:: DATA PROVIDED ::
* * *
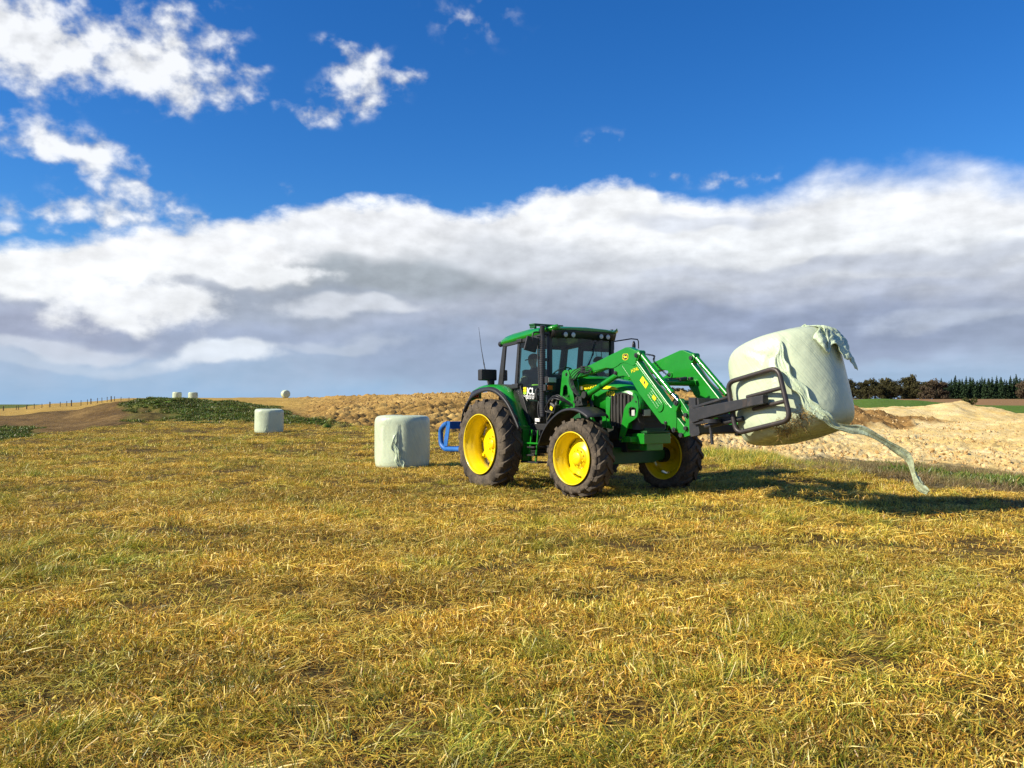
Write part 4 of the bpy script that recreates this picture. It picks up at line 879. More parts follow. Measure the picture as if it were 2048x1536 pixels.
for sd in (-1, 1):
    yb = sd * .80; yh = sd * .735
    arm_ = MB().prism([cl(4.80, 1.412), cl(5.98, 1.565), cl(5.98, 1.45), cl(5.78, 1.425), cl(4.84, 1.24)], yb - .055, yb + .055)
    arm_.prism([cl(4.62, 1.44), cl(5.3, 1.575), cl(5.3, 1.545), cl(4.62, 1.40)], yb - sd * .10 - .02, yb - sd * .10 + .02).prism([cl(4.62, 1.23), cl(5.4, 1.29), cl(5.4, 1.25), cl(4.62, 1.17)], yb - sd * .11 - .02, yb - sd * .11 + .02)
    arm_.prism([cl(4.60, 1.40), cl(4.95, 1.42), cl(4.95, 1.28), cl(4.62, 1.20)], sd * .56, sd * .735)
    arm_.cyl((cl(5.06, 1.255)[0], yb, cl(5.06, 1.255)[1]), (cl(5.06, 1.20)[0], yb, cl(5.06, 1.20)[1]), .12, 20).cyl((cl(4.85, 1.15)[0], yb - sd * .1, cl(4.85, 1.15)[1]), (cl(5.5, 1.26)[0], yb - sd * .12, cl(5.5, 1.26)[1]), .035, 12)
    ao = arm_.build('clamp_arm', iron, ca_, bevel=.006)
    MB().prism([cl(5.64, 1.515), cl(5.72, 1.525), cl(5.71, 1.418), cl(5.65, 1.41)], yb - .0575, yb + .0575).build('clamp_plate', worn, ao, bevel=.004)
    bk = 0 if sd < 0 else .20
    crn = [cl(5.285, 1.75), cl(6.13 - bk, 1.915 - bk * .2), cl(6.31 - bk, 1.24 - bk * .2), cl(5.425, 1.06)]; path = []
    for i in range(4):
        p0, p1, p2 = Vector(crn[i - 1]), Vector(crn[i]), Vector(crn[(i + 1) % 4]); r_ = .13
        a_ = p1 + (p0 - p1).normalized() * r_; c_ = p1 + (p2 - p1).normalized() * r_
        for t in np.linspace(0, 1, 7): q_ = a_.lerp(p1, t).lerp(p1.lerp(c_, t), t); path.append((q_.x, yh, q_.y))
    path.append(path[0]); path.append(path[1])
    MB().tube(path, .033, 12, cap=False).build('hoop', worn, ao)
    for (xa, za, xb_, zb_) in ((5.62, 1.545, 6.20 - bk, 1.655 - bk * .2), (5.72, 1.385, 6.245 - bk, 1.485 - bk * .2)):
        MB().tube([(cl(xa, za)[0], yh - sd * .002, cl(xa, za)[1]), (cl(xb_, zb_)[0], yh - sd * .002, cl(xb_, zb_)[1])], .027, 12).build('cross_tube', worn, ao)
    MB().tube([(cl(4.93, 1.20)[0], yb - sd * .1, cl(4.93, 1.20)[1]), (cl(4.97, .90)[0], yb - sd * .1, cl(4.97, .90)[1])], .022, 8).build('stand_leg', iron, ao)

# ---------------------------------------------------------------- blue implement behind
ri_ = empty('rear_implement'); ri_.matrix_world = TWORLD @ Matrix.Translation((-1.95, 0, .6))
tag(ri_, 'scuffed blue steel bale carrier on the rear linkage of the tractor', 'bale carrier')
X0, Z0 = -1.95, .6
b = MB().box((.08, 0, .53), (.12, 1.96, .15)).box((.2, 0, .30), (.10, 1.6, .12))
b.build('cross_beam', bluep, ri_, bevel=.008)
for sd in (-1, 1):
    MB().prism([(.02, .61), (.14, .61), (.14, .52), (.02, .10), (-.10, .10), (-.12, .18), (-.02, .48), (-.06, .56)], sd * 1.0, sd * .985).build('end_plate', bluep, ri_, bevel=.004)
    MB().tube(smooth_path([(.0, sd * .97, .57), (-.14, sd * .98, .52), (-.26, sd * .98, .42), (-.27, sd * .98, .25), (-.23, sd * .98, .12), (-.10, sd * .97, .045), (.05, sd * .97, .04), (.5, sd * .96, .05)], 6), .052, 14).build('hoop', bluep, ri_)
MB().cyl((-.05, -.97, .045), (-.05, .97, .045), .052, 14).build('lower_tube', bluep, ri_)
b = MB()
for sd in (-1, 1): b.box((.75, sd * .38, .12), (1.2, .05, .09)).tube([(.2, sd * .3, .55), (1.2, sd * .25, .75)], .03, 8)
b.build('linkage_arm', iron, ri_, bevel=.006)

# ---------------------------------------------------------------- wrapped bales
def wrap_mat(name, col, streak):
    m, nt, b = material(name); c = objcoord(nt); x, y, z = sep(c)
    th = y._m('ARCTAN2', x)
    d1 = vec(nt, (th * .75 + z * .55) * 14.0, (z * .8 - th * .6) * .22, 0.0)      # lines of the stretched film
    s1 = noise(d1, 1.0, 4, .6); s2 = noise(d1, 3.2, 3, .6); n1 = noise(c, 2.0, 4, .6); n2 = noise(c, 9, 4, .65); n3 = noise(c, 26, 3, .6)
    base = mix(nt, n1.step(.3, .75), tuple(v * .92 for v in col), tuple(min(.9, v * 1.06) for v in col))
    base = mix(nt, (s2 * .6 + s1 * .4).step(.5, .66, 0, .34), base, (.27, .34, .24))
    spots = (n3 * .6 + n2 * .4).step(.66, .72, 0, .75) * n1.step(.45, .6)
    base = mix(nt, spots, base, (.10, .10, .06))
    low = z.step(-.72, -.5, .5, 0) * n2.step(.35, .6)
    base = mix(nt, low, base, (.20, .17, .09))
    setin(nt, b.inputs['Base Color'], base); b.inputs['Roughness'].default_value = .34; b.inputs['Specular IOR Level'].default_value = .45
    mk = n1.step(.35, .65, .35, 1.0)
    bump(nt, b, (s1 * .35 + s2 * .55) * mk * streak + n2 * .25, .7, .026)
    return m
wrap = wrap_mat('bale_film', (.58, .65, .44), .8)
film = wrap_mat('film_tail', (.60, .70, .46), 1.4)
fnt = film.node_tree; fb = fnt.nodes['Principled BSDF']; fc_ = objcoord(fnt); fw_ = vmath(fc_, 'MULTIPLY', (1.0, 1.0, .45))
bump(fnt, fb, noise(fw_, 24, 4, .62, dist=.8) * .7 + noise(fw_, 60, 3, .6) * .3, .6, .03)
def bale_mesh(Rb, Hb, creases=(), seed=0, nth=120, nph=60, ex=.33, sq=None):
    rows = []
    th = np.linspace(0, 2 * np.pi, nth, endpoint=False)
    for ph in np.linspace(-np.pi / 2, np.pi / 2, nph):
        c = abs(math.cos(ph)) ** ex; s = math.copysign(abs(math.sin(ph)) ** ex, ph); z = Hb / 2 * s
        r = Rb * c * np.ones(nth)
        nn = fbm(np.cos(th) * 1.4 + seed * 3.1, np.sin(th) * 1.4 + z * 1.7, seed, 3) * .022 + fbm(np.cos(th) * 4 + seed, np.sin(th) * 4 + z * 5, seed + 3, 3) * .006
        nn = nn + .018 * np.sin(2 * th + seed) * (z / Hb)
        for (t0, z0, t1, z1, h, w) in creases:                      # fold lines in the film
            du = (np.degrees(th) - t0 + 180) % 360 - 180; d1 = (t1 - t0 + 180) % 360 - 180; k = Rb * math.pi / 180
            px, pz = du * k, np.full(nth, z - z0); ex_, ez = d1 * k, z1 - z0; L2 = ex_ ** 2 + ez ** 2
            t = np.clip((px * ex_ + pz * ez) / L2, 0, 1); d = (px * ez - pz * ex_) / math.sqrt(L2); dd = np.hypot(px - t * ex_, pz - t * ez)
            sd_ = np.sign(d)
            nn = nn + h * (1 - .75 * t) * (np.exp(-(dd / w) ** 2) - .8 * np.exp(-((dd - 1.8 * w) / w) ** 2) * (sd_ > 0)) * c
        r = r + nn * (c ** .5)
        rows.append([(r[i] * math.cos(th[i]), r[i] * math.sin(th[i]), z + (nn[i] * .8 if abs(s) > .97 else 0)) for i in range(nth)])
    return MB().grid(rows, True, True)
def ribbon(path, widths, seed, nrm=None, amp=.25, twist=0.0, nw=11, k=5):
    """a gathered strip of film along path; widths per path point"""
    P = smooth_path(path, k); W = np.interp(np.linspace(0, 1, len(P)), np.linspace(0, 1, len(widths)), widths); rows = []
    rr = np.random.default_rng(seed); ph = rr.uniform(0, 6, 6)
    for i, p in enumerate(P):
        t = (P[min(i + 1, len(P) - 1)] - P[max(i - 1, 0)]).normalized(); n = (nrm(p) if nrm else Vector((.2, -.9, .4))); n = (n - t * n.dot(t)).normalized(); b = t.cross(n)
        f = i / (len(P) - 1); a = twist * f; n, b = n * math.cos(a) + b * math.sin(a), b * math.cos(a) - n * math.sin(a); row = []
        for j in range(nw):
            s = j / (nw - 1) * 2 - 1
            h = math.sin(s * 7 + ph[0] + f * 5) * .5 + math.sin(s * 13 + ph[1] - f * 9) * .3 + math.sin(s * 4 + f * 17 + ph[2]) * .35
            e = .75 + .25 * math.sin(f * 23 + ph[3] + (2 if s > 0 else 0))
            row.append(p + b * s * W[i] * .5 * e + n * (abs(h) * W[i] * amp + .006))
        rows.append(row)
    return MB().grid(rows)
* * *
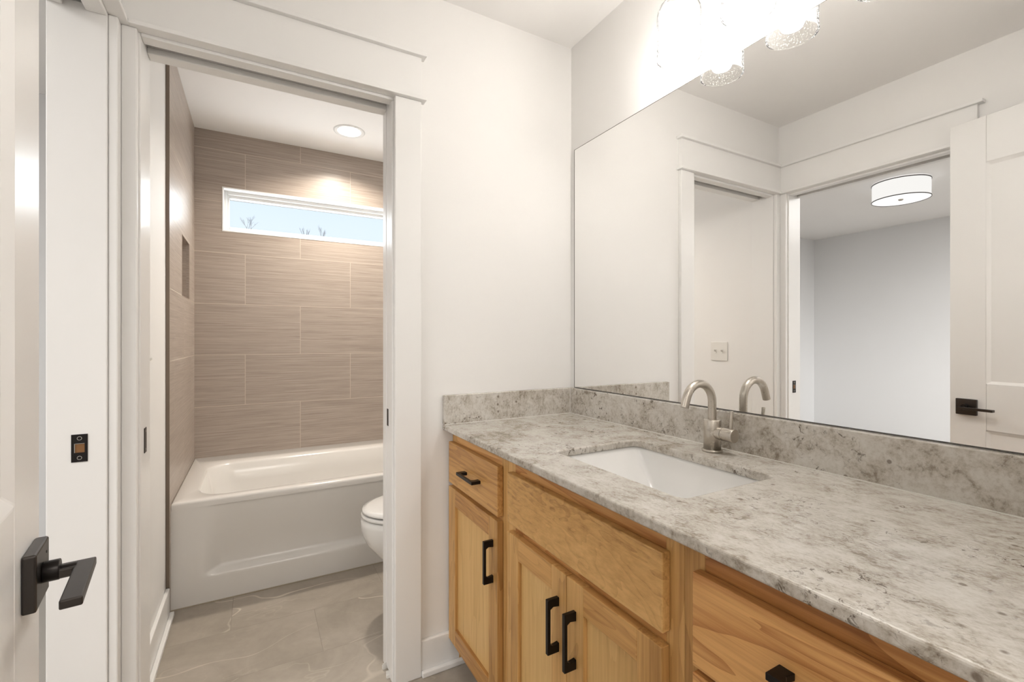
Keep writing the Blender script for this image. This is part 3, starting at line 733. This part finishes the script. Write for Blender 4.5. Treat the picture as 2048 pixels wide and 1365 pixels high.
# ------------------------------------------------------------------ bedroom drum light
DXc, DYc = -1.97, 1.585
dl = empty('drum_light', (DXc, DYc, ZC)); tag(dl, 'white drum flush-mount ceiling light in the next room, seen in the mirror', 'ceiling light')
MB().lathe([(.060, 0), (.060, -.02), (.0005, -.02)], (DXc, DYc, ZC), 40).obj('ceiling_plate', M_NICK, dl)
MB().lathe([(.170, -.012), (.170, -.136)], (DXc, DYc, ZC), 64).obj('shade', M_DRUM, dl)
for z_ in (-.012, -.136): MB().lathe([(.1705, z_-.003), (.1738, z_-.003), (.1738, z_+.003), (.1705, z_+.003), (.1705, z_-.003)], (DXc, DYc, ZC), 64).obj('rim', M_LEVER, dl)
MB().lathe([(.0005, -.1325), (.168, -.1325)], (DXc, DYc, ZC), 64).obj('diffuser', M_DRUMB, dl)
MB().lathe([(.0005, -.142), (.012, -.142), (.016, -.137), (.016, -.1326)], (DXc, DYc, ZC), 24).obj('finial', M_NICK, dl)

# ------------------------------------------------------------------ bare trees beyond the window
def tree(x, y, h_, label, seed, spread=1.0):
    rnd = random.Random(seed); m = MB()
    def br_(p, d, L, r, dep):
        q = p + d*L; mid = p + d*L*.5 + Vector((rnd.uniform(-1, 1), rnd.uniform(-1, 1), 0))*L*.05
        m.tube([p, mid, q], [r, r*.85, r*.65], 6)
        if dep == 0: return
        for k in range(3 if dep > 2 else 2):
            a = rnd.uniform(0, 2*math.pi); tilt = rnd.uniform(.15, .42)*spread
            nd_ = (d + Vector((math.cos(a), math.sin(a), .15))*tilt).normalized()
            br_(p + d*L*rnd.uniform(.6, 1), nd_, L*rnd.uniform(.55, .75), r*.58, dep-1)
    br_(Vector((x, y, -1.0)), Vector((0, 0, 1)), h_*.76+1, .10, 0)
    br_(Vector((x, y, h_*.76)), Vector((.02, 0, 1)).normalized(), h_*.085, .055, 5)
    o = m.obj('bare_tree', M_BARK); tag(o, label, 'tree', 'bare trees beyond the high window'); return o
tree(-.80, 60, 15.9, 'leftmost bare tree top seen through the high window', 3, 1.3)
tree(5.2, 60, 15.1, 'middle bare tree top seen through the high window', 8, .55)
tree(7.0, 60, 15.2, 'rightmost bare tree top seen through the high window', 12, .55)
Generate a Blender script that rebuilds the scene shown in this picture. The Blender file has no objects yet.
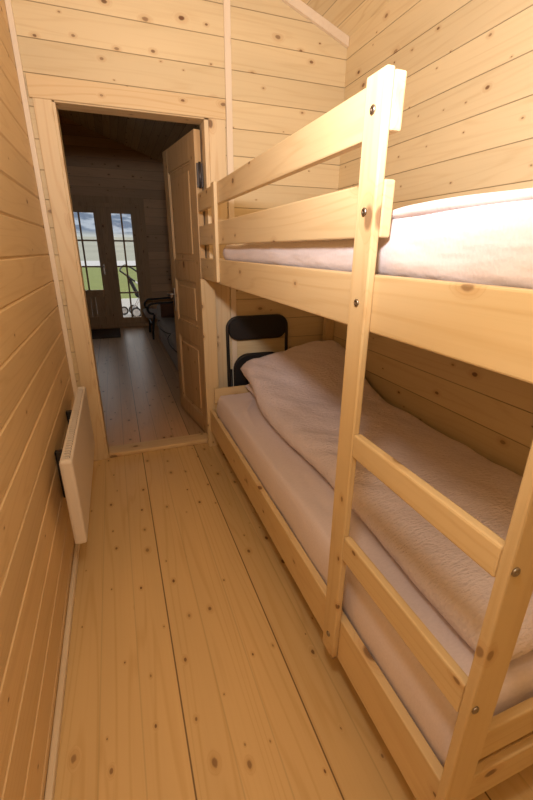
* * *
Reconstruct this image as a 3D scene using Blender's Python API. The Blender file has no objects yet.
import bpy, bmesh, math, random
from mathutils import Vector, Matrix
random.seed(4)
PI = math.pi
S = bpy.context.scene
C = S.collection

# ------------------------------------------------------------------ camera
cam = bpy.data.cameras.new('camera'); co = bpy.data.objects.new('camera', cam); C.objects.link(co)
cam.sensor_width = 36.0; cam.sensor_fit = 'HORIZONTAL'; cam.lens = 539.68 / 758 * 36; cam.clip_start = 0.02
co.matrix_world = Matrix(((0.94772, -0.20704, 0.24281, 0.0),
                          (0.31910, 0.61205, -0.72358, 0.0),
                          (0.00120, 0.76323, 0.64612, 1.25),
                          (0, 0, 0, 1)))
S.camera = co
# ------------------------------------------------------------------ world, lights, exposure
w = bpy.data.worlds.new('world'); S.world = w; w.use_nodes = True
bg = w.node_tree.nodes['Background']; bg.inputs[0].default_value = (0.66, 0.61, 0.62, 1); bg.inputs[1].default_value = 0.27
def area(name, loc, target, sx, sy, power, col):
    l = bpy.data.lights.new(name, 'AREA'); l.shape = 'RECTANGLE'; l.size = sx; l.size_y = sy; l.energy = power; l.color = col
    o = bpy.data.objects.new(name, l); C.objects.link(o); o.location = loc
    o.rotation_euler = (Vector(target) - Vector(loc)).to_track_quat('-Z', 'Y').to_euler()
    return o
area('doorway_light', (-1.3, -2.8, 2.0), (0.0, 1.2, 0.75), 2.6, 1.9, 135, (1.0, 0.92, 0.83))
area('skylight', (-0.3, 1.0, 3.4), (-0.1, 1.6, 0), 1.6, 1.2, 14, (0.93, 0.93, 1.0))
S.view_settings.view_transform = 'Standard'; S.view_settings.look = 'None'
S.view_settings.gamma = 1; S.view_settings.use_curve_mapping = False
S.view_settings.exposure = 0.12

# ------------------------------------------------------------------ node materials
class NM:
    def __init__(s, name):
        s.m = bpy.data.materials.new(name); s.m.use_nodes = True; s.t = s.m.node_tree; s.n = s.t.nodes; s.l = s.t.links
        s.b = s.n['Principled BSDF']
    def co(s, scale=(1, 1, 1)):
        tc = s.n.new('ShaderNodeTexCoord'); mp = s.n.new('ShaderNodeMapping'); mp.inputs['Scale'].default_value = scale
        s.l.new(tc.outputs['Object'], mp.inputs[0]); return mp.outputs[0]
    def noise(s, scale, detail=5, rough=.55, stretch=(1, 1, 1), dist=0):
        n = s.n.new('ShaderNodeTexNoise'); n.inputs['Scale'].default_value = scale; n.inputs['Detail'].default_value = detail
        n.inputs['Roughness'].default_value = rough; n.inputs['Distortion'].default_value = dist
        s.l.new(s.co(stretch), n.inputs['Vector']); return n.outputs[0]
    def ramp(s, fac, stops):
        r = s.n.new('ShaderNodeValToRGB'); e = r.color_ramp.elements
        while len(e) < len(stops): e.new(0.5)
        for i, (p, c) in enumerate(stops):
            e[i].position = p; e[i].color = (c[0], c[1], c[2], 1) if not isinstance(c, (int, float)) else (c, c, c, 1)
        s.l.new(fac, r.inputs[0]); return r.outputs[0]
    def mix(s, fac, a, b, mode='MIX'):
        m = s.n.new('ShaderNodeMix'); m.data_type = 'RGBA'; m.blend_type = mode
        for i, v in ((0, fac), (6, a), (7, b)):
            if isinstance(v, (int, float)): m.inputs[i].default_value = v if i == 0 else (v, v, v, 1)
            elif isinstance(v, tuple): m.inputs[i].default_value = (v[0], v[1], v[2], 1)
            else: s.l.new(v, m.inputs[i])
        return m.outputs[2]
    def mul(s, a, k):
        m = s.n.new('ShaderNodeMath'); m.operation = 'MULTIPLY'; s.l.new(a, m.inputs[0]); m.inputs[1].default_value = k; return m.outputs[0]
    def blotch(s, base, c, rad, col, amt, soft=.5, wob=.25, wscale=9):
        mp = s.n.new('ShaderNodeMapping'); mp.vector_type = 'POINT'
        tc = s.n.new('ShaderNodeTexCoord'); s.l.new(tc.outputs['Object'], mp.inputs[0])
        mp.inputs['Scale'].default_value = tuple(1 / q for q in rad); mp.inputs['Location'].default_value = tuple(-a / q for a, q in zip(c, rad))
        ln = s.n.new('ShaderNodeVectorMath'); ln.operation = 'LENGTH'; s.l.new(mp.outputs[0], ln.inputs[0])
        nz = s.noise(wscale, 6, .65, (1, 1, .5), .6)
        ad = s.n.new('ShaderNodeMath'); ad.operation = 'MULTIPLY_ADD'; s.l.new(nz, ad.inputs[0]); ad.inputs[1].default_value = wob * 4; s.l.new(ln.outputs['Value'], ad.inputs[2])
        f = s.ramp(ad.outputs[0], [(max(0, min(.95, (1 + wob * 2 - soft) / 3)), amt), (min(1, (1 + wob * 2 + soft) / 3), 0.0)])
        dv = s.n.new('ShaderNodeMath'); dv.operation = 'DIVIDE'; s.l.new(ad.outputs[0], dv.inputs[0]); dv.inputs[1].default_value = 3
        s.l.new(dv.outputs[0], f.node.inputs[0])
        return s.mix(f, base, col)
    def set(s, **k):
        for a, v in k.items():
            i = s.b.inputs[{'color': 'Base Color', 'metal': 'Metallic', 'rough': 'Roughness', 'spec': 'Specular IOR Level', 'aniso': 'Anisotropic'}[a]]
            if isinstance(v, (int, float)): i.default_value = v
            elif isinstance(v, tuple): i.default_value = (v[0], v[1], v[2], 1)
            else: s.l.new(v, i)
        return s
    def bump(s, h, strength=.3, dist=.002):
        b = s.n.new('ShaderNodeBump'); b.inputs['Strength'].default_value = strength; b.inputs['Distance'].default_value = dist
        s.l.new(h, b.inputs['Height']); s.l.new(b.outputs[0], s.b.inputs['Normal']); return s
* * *
:: TASK REQUIREMENTS ::
Reproduce, without alteration, solely the lines beginning at the line that includes "Reconstruct this image" and ending at the line that includes "C = S.collection", both lines included.

:: ANSWER TO THIS PROBLEM ::
Reconstruct this image as a 3D scene using Blender's Python API. The Blender file has no objects yet.
import bpy, bmesh, math, random
from mathutils import Vector, Matrix
random.seed(4)
PI = math.pi
S = bpy.context.scene
C = S.collection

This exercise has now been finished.